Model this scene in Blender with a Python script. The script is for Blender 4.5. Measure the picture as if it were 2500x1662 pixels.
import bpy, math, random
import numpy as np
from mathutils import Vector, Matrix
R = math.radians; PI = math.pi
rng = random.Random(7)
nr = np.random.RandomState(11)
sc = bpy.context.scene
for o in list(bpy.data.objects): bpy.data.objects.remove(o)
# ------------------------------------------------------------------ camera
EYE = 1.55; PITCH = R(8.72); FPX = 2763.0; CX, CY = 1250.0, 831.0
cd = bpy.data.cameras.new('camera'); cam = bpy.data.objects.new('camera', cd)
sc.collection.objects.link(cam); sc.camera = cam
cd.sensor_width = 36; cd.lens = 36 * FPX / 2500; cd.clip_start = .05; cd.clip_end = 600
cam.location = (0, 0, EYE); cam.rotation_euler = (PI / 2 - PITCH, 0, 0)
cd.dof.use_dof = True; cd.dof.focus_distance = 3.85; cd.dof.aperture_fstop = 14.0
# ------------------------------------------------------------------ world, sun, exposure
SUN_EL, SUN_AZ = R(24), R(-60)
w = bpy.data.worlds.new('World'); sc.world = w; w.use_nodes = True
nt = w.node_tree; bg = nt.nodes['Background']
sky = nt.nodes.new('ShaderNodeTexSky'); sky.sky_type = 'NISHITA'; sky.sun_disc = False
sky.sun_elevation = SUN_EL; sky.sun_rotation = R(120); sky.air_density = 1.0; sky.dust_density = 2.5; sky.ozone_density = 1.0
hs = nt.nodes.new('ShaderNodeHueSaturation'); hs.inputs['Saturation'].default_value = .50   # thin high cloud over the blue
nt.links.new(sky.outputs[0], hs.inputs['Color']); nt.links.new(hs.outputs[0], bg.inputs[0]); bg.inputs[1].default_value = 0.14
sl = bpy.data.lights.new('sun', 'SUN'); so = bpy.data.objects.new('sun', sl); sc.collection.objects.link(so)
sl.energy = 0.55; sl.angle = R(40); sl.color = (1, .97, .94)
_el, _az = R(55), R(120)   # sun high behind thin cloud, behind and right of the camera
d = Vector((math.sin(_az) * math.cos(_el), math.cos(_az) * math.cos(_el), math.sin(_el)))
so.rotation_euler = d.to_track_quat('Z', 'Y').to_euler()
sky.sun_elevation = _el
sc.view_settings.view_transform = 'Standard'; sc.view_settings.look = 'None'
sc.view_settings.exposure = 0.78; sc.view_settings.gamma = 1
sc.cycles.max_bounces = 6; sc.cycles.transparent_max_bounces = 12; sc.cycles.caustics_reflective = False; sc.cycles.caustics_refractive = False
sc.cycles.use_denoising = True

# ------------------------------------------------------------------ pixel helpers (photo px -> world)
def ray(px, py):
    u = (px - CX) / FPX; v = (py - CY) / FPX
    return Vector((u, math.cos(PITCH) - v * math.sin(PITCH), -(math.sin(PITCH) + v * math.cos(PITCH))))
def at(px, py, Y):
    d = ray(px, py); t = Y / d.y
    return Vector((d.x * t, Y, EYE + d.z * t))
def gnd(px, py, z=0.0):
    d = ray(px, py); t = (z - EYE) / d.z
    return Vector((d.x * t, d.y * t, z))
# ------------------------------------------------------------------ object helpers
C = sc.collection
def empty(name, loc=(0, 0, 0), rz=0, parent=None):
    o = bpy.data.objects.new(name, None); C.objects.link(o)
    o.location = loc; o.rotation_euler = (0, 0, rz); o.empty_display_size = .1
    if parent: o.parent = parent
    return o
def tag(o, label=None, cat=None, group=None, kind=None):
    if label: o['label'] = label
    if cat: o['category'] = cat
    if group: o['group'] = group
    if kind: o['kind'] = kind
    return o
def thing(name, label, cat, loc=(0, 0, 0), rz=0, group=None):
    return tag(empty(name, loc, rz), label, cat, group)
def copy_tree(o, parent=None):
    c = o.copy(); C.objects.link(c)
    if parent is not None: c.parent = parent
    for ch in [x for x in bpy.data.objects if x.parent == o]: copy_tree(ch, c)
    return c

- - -

Task: Your task is to repeat each line of the material exactly.

Written response:
Model this scene in Blender with a Python script. The script is for Blender 4.5. Measure the picture as if it were 2500x1662 pixels.
import bpy, math, random
import numpy as np
from mathutils import Vector, Matrix
R = math.radians; PI = math.pi
rng = random.Random(7)
nr = np.random.RandomState(11)
sc = bpy.context.scene
for o in list(bpy.data.objects): bpy.data.objects.remove(o)
# ------------------------------------------------------------------ camera
EYE = 1.55; PITCH = R(8.72); FPX = 2763.0; CX, CY = 1250.0, 831.0
cd = bpy.data.cameras.new('camera'); cam = bpy.data.objects.new('camera', cd)
sc.collection.objects.link(cam); sc.camera = cam
cd.sensor_width = 36; cd.lens = 36 * FPX / 2500; cd.clip_start = .05; cd.clip_end = 600
cam.location = (0, 0, EYE); cam.rotation_euler = (PI / 2 - PITCH, 0, 0)
cd.dof.use_dof = True; cd.dof.focus_distance = 3.85; cd.dof.aperture_fstop = 14.0
# ------------------------------------------------------------------ world, sun, exposure
SUN_EL, SUN_AZ = R(24), R(-60)
w = bpy.data.worlds.new('World'); sc.world = w; w.use_nodes = True
nt = w.node_tree; bg = nt.nodes['Background']
sky = nt.nodes.new('ShaderNodeTexSky'); sky.sky_type = 'NISHITA'; sky.sun_disc = False
sky.sun_elevation = SUN_EL; sky.sun_rotation = R(120); sky.air_density = 1.0; sky.dust_density = 2.5; sky.ozone_density = 1.0
hs = nt.nodes.new('ShaderNodeHueSaturation'); hs.inputs['Saturation'].default_value = .50   # thin high cloud over the blue
nt.links.new(sky.outputs[0], hs.inputs['Color']); nt.links.new(hs.outputs[0], bg.inputs[0]); bg.inputs[1].default_value = 0.14
sl = bpy.data.lights.new('sun', 'SUN'); so = bpy.data.objects.new('sun', sl); sc.collection.objects.link(so)
sl.energy = 0.55; sl.angle = R(40); sl.color = (1, .97, .94)
_el, _az = R(55), R(120)   # sun high behind thin cloud, behind and right of the camera
d = Vector((math.sin(_az) * math.cos(_el), math.cos(_az) * math.cos(_el), math.sin(_el)))
so.rotation_euler = d.to_track_quat('Z', 'Y').to_euler()
sky.sun_elevation = _el
sc.view_settings.view_transform = 'Standard'; sc.view_settings.look = 'None'
sc.view_settings.exposure = 0.78; sc.view_settings.gamma = 1
sc.cycles.max_bounces = 6; sc.cycles.transparent_max_bounces = 12; sc.cycles.caustics_reflective = False; sc.cycles.caustics_refractive = False
sc.cycles.use_denoising = True

# ------------------------------------------------------------------ pixel helpers (photo px -> world)
def ray(px, py):
    u = (px - CX) / FPX; v = (py - CY) / FPX
    return Vector((u, math.cos(PITCH) - v * math.sin(PITCH), -(math.sin(PITCH) + v * math.cos(PITCH))))
def at(px, py, Y):
    d = ray(px, py); t = Y / d.y
    return Vector((d.x * t, Y, EYE + d.z * t))
def gnd(px, py, z=0.0):
    d = ray(px, py); t = (z - EYE) / d.z
    return Vector((d.x * t, d.y * t, z))
# ------------------------------------------------------------------ object helpers
C = sc.collection
def empty(name, loc=(0, 0, 0), rz=0, parent=None):
    o = bpy.data.objects.new(name, None); C.objects.link(o)
    o.location = loc; o.rotation_euler = (0, 0, rz); o.empty_display_size = .1
    if parent: o.parent = parent
    return o
def tag(o, label=None, cat=None, group=None, kind=None):
    if label: o['label'] = label
    if cat: o['category'] = cat
    if group: o['group'] = group
    if kind: o['kind'] = kind
    return o
def thing(name, label, cat, loc=(0, 0, 0), rz=0, group=None):
    return tag(empty(name, loc, rz), label, cat, group)
def copy_tree(o, parent=None):
    c = o.copy(); C.objects.link(c)
    if parent is not None: c.parent = parent
    for ch in [x for x in bpy.data.objects if x.parent == o]: copy_tree(ch, c)
    return c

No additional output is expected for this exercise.